(Objective) Return the lines from the one with "What Blender Python" through the one with "R = math.radians", exactly as they appear and with no pictures.

[Rows from a 3D scene dataset]
----
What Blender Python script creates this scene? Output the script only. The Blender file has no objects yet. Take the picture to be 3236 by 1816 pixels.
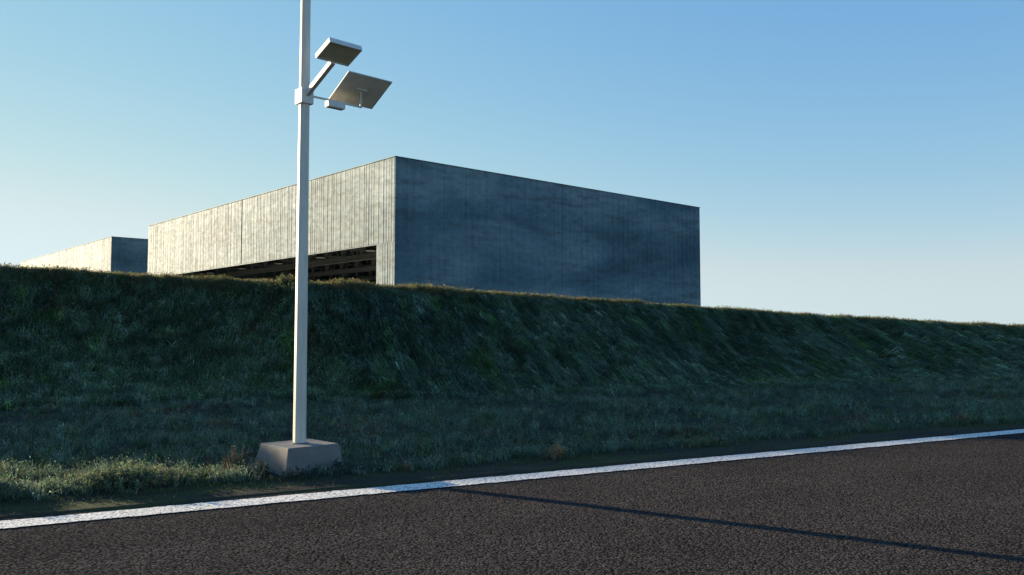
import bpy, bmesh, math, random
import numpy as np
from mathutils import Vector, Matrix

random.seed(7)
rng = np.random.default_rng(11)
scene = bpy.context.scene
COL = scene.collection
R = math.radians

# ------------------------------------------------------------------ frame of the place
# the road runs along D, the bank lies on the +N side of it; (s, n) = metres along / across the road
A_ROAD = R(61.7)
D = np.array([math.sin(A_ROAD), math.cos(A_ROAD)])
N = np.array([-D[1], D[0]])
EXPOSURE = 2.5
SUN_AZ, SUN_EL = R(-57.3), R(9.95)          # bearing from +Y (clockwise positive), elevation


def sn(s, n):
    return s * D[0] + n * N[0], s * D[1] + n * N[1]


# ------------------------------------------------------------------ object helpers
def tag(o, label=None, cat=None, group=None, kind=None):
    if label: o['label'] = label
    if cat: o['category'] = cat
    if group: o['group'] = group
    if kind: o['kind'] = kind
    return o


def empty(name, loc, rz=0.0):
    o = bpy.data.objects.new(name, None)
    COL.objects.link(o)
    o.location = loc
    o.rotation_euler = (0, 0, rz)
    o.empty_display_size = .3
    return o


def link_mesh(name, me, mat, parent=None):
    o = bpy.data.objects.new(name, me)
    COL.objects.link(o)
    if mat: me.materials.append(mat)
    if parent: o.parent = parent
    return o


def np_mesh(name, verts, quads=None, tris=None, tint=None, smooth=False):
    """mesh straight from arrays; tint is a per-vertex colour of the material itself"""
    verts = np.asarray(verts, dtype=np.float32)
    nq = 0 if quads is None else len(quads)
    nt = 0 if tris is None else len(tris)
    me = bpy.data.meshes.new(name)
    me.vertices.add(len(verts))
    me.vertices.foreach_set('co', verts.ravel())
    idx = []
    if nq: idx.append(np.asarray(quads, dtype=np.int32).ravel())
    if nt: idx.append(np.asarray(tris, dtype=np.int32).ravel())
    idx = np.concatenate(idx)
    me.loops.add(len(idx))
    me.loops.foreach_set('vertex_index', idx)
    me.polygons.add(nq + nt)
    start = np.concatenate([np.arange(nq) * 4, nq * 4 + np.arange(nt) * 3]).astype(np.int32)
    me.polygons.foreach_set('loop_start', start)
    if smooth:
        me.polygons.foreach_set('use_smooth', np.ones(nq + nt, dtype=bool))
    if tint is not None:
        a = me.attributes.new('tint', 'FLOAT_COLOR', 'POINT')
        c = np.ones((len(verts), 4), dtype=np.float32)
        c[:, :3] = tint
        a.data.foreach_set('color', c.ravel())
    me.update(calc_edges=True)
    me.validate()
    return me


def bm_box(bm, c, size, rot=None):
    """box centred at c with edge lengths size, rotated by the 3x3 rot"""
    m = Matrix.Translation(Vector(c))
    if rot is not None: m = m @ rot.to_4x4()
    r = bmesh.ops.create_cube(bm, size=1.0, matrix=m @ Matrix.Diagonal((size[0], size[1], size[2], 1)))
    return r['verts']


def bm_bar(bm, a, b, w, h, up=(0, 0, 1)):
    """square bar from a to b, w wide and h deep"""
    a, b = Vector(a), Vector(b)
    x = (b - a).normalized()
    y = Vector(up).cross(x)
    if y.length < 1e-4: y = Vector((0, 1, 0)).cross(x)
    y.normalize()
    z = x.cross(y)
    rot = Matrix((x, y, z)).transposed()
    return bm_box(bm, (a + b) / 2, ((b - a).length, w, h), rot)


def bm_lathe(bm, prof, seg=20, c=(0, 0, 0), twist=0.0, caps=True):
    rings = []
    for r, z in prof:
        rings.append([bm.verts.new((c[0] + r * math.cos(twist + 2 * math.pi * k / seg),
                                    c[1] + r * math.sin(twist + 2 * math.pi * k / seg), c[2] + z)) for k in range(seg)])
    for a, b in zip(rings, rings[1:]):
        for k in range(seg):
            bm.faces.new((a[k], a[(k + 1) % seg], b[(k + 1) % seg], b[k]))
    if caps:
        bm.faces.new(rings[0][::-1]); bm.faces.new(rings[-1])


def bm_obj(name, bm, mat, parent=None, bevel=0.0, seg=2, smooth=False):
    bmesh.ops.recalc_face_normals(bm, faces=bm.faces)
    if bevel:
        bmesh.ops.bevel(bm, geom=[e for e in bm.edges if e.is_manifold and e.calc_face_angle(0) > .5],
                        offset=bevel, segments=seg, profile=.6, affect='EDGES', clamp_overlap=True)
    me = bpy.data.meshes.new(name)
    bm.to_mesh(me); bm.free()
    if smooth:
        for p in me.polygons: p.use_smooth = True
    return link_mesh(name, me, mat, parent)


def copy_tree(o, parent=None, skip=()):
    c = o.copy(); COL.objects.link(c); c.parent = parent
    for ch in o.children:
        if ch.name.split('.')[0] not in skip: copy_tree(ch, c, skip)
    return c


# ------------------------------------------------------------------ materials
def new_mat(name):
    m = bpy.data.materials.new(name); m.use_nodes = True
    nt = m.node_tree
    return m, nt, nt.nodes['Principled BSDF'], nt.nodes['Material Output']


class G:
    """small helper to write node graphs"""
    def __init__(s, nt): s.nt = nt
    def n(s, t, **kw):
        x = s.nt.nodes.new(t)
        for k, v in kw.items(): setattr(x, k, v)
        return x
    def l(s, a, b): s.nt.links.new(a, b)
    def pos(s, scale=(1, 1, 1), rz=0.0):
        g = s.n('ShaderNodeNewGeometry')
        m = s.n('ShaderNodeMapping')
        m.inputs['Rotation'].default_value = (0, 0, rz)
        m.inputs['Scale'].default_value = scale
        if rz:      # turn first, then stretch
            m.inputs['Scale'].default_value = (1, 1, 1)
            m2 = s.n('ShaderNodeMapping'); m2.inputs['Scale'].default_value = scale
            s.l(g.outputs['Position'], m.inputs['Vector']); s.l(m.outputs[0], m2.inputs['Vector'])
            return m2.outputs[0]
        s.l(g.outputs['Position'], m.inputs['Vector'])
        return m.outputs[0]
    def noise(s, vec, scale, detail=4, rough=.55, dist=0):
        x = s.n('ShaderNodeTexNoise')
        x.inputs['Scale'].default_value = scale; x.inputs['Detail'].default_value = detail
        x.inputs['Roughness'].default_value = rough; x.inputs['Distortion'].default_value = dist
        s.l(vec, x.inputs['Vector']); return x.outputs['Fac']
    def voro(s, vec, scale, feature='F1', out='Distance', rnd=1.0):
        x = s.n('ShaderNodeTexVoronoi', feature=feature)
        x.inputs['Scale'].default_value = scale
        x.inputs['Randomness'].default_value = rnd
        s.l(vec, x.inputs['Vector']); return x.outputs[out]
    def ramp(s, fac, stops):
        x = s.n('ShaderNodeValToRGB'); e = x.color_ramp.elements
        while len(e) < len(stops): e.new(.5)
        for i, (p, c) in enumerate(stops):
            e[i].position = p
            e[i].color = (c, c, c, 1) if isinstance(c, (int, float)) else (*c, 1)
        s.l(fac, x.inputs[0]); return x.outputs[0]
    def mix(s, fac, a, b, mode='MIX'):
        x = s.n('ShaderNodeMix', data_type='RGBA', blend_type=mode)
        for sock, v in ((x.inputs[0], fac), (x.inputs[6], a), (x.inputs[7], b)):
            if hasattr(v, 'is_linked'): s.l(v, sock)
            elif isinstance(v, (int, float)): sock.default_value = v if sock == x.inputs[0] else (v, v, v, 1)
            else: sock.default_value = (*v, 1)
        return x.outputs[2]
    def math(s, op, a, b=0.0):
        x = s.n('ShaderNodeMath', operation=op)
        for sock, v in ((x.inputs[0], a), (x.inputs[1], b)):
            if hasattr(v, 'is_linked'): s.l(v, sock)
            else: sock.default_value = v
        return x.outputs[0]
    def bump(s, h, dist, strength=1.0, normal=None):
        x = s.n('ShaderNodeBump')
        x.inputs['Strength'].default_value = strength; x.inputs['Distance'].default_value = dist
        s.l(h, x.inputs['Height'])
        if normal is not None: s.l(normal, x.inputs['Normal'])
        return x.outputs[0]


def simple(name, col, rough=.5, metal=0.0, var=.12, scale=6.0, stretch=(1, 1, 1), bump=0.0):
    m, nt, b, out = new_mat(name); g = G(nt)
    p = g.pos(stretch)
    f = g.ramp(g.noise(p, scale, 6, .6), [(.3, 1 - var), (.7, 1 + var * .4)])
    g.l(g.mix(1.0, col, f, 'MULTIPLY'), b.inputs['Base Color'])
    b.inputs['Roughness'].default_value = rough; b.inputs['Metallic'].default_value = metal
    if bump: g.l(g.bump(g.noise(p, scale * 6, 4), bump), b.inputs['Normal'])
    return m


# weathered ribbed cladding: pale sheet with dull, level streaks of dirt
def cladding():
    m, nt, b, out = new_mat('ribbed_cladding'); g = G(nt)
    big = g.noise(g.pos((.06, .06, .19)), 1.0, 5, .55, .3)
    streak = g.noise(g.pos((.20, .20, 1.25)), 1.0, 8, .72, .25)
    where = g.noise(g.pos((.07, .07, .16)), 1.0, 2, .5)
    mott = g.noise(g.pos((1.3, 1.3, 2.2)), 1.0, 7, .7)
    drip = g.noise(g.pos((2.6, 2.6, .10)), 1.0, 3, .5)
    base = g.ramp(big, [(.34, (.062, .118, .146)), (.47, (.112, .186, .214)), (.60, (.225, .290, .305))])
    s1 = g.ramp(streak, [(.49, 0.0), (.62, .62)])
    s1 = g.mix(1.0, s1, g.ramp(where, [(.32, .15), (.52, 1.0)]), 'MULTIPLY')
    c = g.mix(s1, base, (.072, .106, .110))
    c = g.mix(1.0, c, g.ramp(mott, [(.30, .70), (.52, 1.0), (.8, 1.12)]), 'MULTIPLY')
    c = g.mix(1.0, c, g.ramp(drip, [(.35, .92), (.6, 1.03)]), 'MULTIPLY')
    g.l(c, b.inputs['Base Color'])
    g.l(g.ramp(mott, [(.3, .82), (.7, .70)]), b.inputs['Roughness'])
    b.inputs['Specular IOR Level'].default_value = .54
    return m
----
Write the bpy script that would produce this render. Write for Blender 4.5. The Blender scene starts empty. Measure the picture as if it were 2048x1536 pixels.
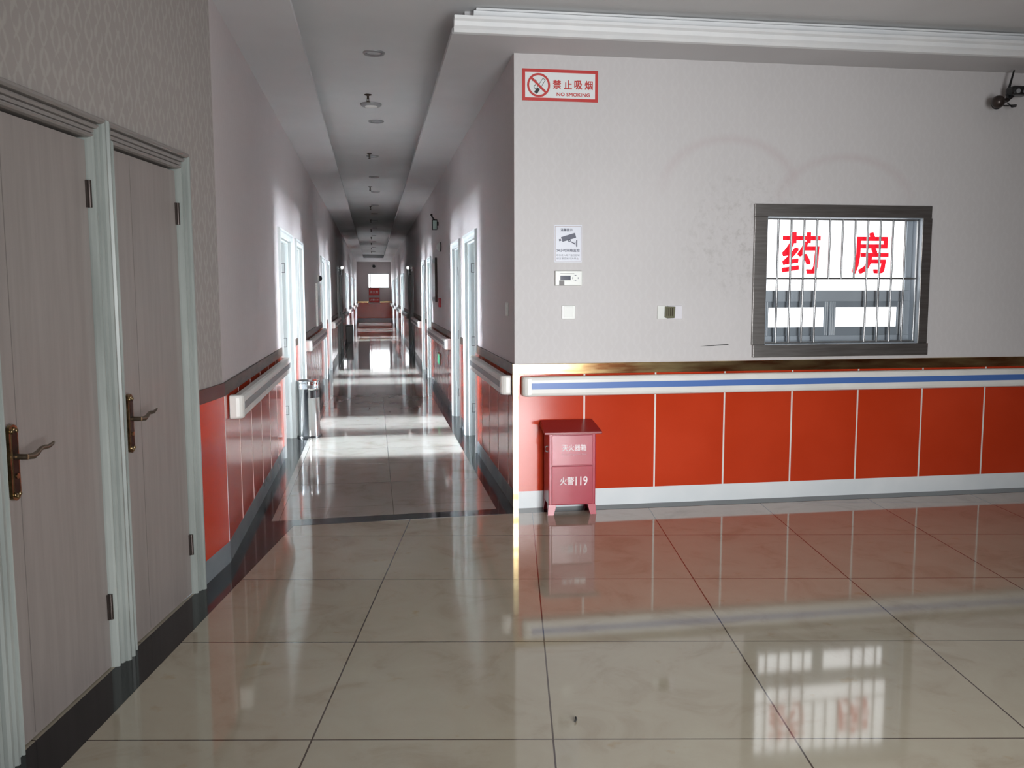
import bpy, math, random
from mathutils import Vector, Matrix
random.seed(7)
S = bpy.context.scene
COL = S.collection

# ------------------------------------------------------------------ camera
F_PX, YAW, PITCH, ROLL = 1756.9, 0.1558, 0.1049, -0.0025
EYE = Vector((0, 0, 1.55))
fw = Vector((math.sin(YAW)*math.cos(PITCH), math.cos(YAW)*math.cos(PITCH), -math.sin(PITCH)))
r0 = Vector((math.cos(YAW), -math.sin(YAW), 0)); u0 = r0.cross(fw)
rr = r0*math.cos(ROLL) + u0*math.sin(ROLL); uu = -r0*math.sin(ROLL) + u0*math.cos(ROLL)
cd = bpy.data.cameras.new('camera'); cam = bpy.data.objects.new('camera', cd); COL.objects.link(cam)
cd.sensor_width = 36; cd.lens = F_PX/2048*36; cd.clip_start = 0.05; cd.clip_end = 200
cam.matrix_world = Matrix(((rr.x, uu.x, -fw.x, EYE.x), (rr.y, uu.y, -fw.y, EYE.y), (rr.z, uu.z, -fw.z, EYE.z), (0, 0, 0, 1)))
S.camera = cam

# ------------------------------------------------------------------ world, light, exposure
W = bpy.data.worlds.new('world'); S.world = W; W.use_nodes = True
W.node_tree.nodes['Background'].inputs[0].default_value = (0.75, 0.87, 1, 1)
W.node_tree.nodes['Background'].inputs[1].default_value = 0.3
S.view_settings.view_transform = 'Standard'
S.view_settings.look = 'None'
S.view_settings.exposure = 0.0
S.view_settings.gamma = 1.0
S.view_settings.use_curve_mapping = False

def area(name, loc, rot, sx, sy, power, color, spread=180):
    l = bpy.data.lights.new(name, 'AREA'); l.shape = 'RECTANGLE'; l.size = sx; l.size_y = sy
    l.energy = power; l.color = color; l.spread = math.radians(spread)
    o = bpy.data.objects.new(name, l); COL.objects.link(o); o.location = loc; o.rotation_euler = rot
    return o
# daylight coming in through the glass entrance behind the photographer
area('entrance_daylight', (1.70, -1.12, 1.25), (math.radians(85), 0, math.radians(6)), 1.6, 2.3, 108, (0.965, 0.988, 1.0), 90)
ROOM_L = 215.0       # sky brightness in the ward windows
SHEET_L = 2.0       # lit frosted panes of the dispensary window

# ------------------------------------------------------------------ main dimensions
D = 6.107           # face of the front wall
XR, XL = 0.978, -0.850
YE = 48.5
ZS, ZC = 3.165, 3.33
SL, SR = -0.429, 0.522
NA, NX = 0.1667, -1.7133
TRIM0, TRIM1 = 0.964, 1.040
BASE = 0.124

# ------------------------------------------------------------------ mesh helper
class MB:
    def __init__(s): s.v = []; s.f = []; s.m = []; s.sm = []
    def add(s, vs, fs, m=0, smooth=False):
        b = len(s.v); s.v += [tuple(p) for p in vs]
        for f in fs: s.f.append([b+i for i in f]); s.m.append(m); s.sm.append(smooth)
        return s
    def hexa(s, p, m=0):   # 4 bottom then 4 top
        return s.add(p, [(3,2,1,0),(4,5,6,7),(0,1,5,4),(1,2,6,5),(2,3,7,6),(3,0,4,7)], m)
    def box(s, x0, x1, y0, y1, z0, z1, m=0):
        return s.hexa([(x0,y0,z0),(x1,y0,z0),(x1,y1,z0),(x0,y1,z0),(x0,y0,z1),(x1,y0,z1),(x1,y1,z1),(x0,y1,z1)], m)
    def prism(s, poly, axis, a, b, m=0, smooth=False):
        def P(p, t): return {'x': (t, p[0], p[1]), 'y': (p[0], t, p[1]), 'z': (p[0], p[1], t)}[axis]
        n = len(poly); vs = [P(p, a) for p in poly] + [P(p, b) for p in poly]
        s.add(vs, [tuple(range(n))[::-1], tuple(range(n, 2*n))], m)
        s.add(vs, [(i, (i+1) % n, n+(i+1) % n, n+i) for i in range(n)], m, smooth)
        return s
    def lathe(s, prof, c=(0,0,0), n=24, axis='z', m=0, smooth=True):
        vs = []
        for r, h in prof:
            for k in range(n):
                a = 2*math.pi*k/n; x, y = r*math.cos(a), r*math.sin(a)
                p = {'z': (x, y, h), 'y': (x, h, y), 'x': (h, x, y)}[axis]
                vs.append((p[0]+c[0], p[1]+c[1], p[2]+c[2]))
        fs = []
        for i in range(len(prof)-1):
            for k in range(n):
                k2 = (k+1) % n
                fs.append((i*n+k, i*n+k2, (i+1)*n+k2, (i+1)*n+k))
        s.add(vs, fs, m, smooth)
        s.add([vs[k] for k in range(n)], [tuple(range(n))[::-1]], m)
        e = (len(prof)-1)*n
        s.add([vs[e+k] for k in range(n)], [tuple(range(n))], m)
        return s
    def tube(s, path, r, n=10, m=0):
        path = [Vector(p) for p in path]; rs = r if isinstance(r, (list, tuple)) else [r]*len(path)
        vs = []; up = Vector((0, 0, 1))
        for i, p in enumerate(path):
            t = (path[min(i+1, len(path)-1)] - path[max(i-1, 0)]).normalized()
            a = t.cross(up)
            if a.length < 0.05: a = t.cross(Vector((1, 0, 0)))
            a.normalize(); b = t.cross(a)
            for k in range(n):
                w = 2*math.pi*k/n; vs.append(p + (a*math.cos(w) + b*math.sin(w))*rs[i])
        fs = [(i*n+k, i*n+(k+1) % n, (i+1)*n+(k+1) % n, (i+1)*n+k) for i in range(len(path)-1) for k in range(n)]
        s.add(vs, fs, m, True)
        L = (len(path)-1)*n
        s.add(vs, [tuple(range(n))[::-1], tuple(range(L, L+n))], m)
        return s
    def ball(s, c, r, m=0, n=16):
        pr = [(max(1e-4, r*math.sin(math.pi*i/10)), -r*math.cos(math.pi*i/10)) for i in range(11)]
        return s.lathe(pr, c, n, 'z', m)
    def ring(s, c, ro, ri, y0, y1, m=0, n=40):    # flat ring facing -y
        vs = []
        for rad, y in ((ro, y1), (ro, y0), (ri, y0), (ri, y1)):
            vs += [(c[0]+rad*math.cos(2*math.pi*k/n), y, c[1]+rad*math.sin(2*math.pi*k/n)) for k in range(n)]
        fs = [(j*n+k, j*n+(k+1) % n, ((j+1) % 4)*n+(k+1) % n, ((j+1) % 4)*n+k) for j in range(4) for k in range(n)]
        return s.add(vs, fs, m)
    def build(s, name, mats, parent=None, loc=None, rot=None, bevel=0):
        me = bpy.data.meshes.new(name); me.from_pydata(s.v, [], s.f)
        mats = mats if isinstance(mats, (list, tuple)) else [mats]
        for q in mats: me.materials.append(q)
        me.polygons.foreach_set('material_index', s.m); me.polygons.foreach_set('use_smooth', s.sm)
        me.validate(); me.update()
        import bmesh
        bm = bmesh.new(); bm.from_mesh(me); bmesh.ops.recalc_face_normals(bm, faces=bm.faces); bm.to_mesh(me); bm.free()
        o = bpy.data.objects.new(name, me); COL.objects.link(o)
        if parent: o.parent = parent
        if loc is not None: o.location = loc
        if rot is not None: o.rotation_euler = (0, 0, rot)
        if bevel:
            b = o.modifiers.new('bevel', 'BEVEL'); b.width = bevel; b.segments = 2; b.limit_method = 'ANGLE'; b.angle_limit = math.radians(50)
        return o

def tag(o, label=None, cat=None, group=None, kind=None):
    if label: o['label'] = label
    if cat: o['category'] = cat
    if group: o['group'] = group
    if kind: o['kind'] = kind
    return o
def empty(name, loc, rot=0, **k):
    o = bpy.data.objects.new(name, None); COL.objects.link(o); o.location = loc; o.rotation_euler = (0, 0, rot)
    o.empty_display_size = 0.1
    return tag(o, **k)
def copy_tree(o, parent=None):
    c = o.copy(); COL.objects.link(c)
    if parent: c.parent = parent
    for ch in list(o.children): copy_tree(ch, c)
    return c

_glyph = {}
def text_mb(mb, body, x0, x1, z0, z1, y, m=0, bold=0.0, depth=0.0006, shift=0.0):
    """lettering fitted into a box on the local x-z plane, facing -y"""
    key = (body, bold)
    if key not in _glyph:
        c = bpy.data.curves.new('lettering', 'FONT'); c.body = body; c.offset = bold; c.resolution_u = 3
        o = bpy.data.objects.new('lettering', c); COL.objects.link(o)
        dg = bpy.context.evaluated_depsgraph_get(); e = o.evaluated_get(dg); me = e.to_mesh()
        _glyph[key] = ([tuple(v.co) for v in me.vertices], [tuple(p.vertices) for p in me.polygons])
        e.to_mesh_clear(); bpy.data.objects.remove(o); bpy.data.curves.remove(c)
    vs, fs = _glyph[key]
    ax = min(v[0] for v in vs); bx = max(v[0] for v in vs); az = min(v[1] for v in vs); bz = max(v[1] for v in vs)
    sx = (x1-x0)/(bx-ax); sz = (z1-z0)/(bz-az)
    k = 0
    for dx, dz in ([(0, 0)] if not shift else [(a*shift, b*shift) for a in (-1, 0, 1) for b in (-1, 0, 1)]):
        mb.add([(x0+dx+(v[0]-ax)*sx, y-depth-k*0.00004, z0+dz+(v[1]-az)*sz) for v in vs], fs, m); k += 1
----
(Full answer)
What Blender Python script creates this scene? Output the script only. The Blender file has no objects yet. Take the picture to be 3236 by 1816 pixels.
import bpy, bmesh, math, random
import numpy as np
from mathutils import Vector, Matrix

random.seed(7)
rng = np.random.default_rng(11)
scene = bpy.context.scene
COL = scene.collection
R = math.radians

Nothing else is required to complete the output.